Data lines:
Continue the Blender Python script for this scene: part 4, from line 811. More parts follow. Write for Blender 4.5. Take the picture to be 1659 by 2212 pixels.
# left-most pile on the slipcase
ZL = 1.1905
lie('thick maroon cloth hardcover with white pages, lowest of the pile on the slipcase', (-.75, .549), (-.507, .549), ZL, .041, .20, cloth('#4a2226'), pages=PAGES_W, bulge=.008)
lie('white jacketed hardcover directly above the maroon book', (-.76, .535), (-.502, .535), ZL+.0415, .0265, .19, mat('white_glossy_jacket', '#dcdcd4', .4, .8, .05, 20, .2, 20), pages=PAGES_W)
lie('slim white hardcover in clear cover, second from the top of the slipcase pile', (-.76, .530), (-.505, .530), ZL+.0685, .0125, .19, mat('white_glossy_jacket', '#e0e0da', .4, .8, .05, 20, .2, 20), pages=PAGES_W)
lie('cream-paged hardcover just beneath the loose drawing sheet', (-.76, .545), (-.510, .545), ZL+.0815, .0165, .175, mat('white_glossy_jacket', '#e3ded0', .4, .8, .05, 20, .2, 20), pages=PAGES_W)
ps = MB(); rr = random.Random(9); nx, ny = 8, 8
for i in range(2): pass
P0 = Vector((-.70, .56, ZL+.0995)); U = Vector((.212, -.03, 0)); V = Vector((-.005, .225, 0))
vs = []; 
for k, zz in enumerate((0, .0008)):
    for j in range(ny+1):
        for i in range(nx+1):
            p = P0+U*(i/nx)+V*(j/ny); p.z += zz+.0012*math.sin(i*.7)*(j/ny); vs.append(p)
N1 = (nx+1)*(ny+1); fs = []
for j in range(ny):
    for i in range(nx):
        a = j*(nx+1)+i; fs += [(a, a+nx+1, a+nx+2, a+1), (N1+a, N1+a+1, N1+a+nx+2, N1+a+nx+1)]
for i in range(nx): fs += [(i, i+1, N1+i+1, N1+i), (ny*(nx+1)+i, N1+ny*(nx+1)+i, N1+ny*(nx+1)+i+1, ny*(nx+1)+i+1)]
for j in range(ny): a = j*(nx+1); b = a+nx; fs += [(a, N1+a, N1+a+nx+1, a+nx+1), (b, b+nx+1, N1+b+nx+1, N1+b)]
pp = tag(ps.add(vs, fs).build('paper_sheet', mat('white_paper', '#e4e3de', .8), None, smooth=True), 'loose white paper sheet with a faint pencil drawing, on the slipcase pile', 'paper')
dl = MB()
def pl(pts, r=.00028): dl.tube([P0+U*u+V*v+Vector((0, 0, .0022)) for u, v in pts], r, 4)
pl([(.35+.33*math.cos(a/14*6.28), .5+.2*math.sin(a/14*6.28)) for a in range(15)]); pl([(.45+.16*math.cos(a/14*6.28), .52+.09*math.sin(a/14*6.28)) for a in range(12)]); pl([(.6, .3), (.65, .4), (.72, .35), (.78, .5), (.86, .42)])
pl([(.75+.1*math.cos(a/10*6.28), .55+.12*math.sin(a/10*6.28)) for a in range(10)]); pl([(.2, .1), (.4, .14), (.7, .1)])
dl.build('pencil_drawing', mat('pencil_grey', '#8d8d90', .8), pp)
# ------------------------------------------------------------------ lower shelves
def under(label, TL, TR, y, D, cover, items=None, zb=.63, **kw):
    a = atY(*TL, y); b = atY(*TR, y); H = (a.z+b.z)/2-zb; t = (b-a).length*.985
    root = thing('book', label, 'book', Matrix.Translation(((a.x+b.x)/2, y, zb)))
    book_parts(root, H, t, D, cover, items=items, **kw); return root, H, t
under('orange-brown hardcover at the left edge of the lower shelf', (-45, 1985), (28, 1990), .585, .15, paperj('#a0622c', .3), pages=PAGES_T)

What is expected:
Copy all lines in the listing above where the string "from" appears.

Right answer:
Continue the Blender Python script for this scene: part 4, from line 811. More parts follow. Write for Blender 4.5. Take the picture to be 1659 by 2212 pixels.
lie('slim white hardcover in clear cover, second from the top of the slipcase pile', (-.76, .530), (-.505, .530), ZL+.0685, .0125, .19, mat('white_glossy_jacket', '#e0e0da', .4, .8, .05, 20, .2, 20), pages=PAGES_W)